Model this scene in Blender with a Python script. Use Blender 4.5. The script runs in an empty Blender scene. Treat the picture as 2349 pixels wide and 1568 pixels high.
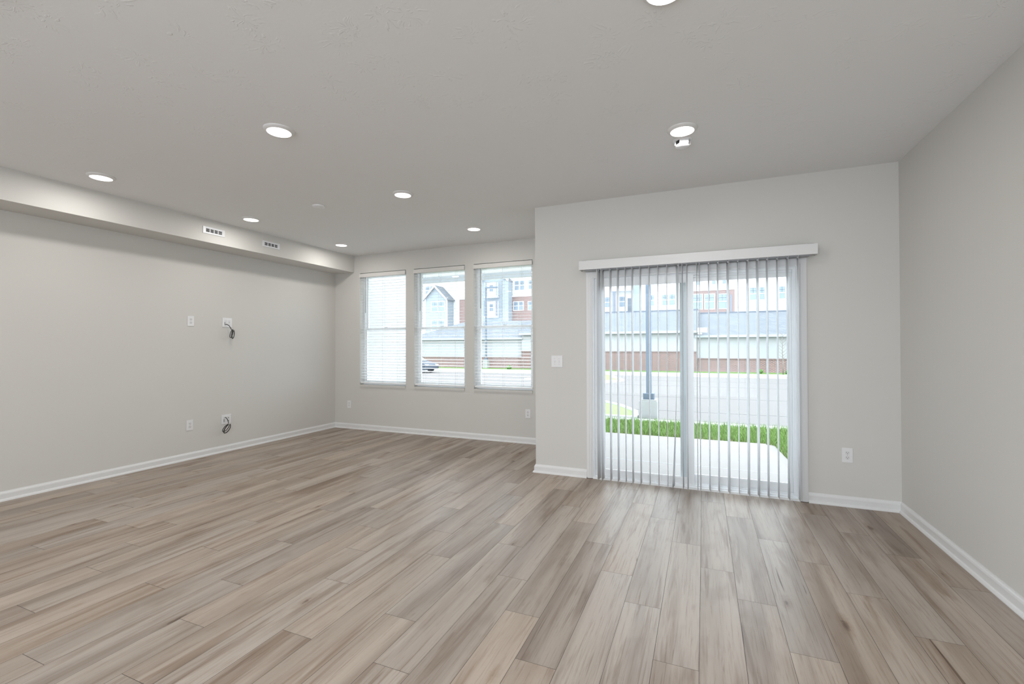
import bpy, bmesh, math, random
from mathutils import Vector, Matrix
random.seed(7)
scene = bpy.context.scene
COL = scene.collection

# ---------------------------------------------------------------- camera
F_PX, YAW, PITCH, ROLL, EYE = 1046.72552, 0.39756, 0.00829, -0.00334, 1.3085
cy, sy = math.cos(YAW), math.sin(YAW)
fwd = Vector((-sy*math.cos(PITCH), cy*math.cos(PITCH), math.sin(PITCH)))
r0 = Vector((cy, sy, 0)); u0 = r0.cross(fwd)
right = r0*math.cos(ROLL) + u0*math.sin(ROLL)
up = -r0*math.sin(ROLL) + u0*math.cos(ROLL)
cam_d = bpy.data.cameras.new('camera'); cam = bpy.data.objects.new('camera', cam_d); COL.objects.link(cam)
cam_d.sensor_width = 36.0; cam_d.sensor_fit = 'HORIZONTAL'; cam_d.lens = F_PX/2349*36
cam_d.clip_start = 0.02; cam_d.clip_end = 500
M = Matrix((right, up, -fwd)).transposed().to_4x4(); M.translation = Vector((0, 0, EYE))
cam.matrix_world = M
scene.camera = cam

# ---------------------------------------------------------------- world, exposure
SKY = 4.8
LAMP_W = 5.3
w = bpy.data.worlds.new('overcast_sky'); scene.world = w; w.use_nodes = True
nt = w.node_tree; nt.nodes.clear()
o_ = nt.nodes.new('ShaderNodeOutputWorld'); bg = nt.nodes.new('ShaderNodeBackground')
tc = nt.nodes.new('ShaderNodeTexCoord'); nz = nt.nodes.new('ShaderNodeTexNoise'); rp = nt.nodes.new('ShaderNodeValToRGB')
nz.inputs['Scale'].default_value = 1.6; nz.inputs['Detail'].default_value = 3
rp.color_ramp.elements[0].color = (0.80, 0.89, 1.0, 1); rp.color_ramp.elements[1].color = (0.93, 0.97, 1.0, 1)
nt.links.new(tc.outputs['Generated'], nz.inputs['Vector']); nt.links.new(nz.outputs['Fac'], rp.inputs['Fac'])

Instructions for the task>
Write out again, exactly, the lines from the start of the listing up to the line containing "scene.camera = cam", with both ends and without pictures.

Response for this exercise>
Model this scene in Blender with a Python script. Use Blender 4.5. The script runs in an empty Blender scene. Treat the picture as 2349 pixels wide and 1568 pixels high.
import bpy, bmesh, math, random
from mathutils import Vector, Matrix
random.seed(7)
scene = bpy.context.scene
COL = scene.collection

# ---------------------------------------------------------------- camera
F_PX, YAW, PITCH, ROLL, EYE = 1046.72552, 0.39756, 0.00829, -0.00334, 1.3085
cy, sy = math.cos(YAW), math.sin(YAW)
fwd = Vector((-sy*math.cos(PITCH), cy*math.cos(PITCH), math.sin(PITCH)))
r0 = Vector((cy, sy, 0)); u0 = r0.cross(fwd)
right = r0*math.cos(ROLL) + u0*math.sin(ROLL)
up = -r0*math.sin(ROLL) + u0*math.cos(ROLL)
cam_d = bpy.data.cameras.new('camera'); cam = bpy.data.objects.new('camera', cam_d); COL.objects.link(cam)
cam_d.sensor_width = 36.0; cam_d.sensor_fit = 'HORIZONTAL'; cam_d.lens = F_PX/2349*36
cam_d.clip_start = 0.02; cam_d.clip_end = 500
M = Matrix((right, up, -fwd)).transposed().to_4x4(); M.translation = Vector((0, 0, EYE))
cam.matrix_world = M
scene.camera = cam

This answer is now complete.